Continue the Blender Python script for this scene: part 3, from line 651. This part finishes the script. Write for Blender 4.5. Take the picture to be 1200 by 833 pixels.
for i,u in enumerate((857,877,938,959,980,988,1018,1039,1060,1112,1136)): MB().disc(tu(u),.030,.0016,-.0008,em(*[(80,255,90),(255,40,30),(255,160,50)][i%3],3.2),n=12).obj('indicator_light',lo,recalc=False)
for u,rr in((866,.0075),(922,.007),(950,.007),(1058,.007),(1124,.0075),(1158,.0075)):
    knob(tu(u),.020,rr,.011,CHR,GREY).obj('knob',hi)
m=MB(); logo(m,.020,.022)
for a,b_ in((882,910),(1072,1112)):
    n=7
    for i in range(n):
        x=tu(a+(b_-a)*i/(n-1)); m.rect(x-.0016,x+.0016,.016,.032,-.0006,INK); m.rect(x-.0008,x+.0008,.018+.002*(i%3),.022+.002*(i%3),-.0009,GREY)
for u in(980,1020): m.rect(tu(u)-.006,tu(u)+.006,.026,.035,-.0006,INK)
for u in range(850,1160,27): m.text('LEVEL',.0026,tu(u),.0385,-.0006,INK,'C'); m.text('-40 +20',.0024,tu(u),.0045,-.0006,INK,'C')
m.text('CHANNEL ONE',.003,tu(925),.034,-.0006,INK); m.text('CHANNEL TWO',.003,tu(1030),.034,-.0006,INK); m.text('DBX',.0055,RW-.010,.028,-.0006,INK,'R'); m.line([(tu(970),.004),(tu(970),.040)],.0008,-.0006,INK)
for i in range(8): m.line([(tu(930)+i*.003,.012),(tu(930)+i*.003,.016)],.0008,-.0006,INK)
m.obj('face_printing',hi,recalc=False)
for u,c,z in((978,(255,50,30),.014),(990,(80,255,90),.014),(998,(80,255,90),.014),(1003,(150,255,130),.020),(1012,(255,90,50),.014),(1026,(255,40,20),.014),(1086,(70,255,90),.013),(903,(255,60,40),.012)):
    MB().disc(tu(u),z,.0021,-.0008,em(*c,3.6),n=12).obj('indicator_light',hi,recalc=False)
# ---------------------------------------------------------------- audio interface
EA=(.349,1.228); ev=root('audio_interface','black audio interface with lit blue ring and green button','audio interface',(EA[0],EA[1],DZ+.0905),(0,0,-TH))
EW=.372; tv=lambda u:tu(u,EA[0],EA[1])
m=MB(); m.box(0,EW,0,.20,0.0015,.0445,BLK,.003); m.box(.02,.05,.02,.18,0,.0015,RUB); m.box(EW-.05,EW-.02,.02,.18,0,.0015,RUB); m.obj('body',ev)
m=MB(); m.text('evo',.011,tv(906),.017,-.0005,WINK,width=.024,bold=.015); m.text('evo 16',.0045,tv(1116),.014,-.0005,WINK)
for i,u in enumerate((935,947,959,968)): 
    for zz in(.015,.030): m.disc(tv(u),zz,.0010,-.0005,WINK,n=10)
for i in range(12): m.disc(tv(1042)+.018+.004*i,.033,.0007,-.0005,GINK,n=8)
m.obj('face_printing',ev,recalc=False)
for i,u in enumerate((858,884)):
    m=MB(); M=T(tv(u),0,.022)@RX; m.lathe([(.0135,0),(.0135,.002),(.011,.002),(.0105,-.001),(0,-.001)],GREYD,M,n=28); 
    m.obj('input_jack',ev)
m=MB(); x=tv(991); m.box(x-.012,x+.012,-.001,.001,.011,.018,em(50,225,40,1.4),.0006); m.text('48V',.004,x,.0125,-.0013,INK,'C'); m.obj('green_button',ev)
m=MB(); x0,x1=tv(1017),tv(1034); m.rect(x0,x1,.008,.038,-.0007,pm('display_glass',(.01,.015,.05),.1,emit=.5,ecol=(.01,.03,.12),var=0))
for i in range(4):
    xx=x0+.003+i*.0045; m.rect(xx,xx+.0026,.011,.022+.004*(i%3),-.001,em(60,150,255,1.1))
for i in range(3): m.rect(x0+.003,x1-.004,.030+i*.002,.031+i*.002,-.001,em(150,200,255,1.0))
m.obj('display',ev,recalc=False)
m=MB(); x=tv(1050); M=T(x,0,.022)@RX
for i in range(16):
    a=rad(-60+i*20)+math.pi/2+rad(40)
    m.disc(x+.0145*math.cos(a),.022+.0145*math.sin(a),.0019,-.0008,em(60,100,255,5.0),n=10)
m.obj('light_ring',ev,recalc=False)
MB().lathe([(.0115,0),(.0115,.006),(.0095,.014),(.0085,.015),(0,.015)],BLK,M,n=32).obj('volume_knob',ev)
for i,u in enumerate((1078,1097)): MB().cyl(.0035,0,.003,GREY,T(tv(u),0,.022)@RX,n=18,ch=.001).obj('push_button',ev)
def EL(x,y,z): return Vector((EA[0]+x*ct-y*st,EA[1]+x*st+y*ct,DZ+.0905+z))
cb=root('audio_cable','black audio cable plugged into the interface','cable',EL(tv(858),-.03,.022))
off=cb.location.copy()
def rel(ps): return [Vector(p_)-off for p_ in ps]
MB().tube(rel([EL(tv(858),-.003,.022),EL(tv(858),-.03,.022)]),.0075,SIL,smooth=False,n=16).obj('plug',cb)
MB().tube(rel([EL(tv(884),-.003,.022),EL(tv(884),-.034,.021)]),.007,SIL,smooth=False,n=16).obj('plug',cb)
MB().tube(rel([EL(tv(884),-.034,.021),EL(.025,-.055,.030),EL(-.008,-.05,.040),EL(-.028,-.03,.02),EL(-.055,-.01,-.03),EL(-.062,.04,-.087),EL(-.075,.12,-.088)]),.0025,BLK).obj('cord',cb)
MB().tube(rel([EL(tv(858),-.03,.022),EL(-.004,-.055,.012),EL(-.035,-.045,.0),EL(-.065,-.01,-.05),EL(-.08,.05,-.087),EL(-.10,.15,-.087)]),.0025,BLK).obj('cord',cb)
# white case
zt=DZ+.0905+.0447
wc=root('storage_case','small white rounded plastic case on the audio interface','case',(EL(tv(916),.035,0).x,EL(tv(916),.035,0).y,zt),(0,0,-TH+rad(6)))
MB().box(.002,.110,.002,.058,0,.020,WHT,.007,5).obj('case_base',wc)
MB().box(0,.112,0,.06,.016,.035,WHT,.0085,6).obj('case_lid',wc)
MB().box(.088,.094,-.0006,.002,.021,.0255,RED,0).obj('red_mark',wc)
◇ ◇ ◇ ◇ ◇
What you are asked to do >> Write out all the data again, exactly as it appears.

Result of this task >>
Continue the Blender Python script for this scene: part 3, from line 651. This part finishes the script. Write for Blender 4.5. Take the picture to be 1200 by 833 pixels.
for i,u in enumerate((857,877,938,959,980,988,1018,1039,1060,1112,1136)): MB().disc(tu(u),.030,.0016,-.0008,em(*[(80,255,90),(255,40,30),(255,160,50)][i%3],3.2),n=12).obj('indicator_light',lo,recalc=False)
for u,rr in((866,.0075),(922,.007),(950,.007),(1058,.007),(1124,.0075),(1158,.0075)):
    knob(tu(u),.020,rr,.011,CHR,GREY).obj('knob',hi)
m=MB(); logo(m,.020,.022)
for a,b_ in((882,910),(1072,1112)):
    n=7
    for i in range(n):
        x=tu(a+(b_-a)*i/(n-1)); m.rect(x-.0016,x+.0016,.016,.032,-.0006,INK); m.rect(x-.0008,x+.0008,.018+.002*(i%3),.022+.002*(i%3),-.0009,GREY)
for u in(980,1020): m.rect(tu(u)-.006,tu(u)+.006,.026,.035,-.0006,INK)
for u in range(850,1160,27): m.text('LEVEL',.0026,tu(u),.0385,-.0006,INK,'C'); m.text('-40 +20',.0024,tu(u),.0045,-.0006,INK,'C')
m.text('CHANNEL ONE',.003,tu(925),.034,-.0006,INK); m.text('CHANNEL TWO',.003,tu(1030),.034,-.0006,INK); m.text('DBX',.0055,RW-.010,.028,-.0006,INK,'R'); m.line([(tu(970),.004),(tu(970),.040)],.0008,-.0006,INK)
for i in range(8): m.line([(tu(930)+i*.003,.012),(tu(930)+i*.003,.016)],.0008,-.0006,INK)
m.obj('face_printing',hi,recalc=False)
for u,c,z in((978,(255,50,30),.014),(990,(80,255,90),.014),(998,(80,255,90),.014),(1003,(150,255,130),.020),(1012,(255,90,50),.014),(1026,(255,40,20),.014),(1086,(70,255,90),.013),(903,(255,60,40),.012)):
    MB().disc(tu(u),z,.0021,-.0008,em(*c,3.6),n=12).obj('indicator_light',hi,recalc=False)
# ---------------------------------------------------------------- audio interface
EA=(.349,1.228); ev=root('audio_interface','black audio interface with lit blue ring and green button','audio interface',(EA[0],EA[1],DZ+.0905),(0,0,-TH))
EW=.372; tv=lambda u:tu(u,EA[0],EA[1])
m=MB(); m.box(0,EW,0,.20,0.0015,.0445,BLK,.003); m.box(.02,.05,.02,.18,0,.0015,RUB); m.box(EW-.05,EW-.02,.02,.18,0,.0015,RUB); m.obj('body',ev)
m=MB(); m.text('evo',.011,tv(906),.017,-.0005,WINK,width=.024,bold=.015); m.text('evo 16',.0045,tv(1116),.014,-.0005,WINK)
for i,u in enumerate((935,947,959,968)): 
    for zz in(.015,.030): m.disc(tv(u),zz,.0010,-.0005,WINK,n=10)
for i in range(12): m.disc(tv(1042)+.018+.004*i,.033,.0007,-.0005,GINK,n=8)
m.obj('face_printing',ev,recalc=False)
for i,u in enumerate((858,884)):
    m=MB(); M=T(tv(u),0,.022)@RX; m.lathe([(.0135,0),(.0135,.002),(.011,.002),(.0105,-.001),(0,-.001)],GREYD,M,n=28); 
    m.obj('input_jack',ev)
m=MB(); x=tv(991); m.box(x-.012,x+.012,-.001,.001,.011,.018,em(50,225,40,1.4),.0006); m.text('48V',.004,x,.0125,-.0013,INK,'C'); m.obj('green_button',ev)
m=MB(); x0,x1=tv(1017),tv(1034); m.rect(x0,x1,.008,.038,-.0007,pm('display_glass',(.01,.015,.05),.1,emit=.5,ecol=(.01,.03,.12),var=0))
for i in range(4):
    xx=x0+.003+i*.0045; m.rect(xx,xx+.0026,.011,.022+.004*(i%3),-.001,em(60,150,255,1.1))
for i in range(3): m.rect(x0+.003,x1-.004,.030+i*.002,.031+i*.002,-.001,em(150,200,255,1.0))
m.obj('display',ev,recalc=False)
m=MB(); x=tv(1050); M=T(x,0,.022)@RX
for i in range(16):
    a=rad(-60+i*20)+math.pi/2+rad(40)
    m.disc(x+.0145*math.cos(a),.022+.0145*math.sin(a),.0019,-.0008,em(60,100,255,5.0),n=10)
m.obj('light_ring',ev,recalc=False)
MB().lathe([(.0115,0),(.0115,.006),(.0095,.014),(.0085,.015),(0,.015)],BLK,M,n=32).obj('volume_knob',ev)
for i,u in enumerate((1078,1097)): MB().cyl(.0035,0,.003,GREY,T(tv(u),0,.022)@RX,n=18,ch=.001).obj('push_button',ev)
def EL(x,y,z): return Vector((EA[0]+x*ct-y*st,EA[1]+x*st+y*ct,DZ+.0905+z))
cb=root('audio_cable','black audio cable plugged into the interface','cable',EL(tv(858),-.03,.022))
off=cb.location.copy()
def rel(ps): return [Vector(p_)-off for p_ in ps]
MB().tube(rel([EL(tv(858),-.003,.022),EL(tv(858),-.03,.022)]),.0075,SIL,smooth=False,n=16).obj('plug',cb)
MB().tube(rel([EL(tv(884),-.003,.022),EL(tv(884),-.034,.021)]),.007,SIL,smooth=False,n=16).obj('plug',cb)
MB().tube(rel([EL(tv(884),-.034,.021),EL(.025,-.055,.030),EL(-.008,-.05,.040),EL(-.028,-.03,.02),EL(-.055,-.01,-.03),EL(-.062,.04,-.087),EL(-.075,.12,-.088)]),.0025,BLK).obj('cord',cb)
MB().tube(rel([EL(tv(858),-.03,.022),EL(-.004,-.055,.012),EL(-.035,-.045,.0),EL(-.065,-.01,-.05),EL(-.08,.05,-.087),EL(-.10,.15,-.087)]),.0025,BLK).obj('cord',cb)
# white case
zt=DZ+.0905+.0447
wc=root('storage_case','small white rounded plastic case on the audio interface','case',(EL(tv(916),.035,0).x,EL(tv(916),.035,0).y,zt),(0,0,-TH+rad(6)))
MB().box(.002,.110,.002,.058,0,.020,WHT,.007,5).obj('case_base',wc)
MB().box(0,.112,0,.06,.016,.035,WHT,.0085,6).obj('case_lid',wc)
MB().box(.088,.094,-.0006,.002,.021,.0255,RED,0).obj('red_mark',wc)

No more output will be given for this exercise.